Arnaz is one of a handful fearless and fit enough to follow a hard act like Joanna Gleason into a role. They even come across on the same classy wavelength. "Joanna sent me that bouquet of pink peonies, lilacs and sterling silver roses," she says, pointing to some flowers on the shelf, "my absolute three favorite flowers. So I called her to thank her and said, 'Who'd you call to find out?' She said, 'No one. Those are my three favorite flowers.' She's such a witch! She was in Into the Woods too long!" So how does it feel being back on Broadway? "Like I never left. I get choked up when I talk about it because this is such a welcoming community. When you've had a theatrical success here, the community knows it - and by the community, I don't mean just actors and producers but the restaurateurs, the guys in the gift shops, the cab drivers. Once you've had that success - it could be 10 years later or 20 - they still say, 'Oh, Miss Arnaz.' And you get a nice table at Sardi's or Orso's. There's tenure when you do Broadway. I used to say when I was in They're Playing Our Song that walking up and down the street during the week - say, from 6:00 to 7:30 every night - was like being in Broadway U, like you're on campus.

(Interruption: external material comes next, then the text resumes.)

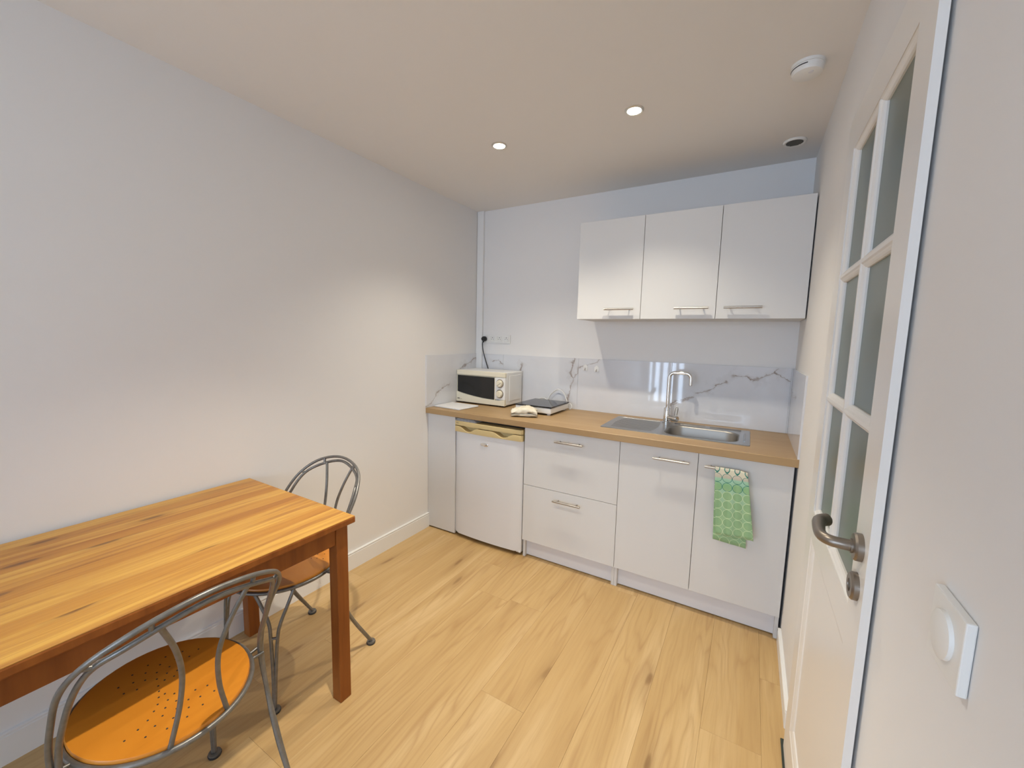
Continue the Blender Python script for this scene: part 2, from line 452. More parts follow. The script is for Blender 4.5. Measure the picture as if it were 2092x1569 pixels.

There are all these students majoring and minoring in things, the professors, the janitors - but you're all in the same university, doing the same thing, teaching and learning at the same time."

Arnaz has stayed theatrically active doing nightclubs, regional theatres and tours while she and Laurence Luckinbill raise their three children, now in college and in their twenties.

Also, she and her brother Desi manage Desilu too, the company that runs the business of their parents' estates. "When you're trying to run your own life and career, you don't want to always be associated with that legacy, but about three years ago I decided to embrace the legacy part of it. The mission statement we have for the Lucille Ball-Desi Arnaz Center in Jamestown, New York - my mother's hometown - includes not only preserving their artifacts and legacy but trying to enrich the world through the healing power of love and laughter. 'I Love Lucy' has lasted 55 years. Why do people still come up to me and say how much they loved the show? Well, it was funny. That's right. But what's great about funny? Why does funny matter?

"Anything that gets you to release the stress in your life and really laugh is worthwhile. It can heal the planet. It truly can, and it actually has. Norman Cousins wrote a whole book about it. One of the biggest joys for me every night is being in a show as healing as this one. People are bent over screaming with laughter, and that is such a healthy thing to do."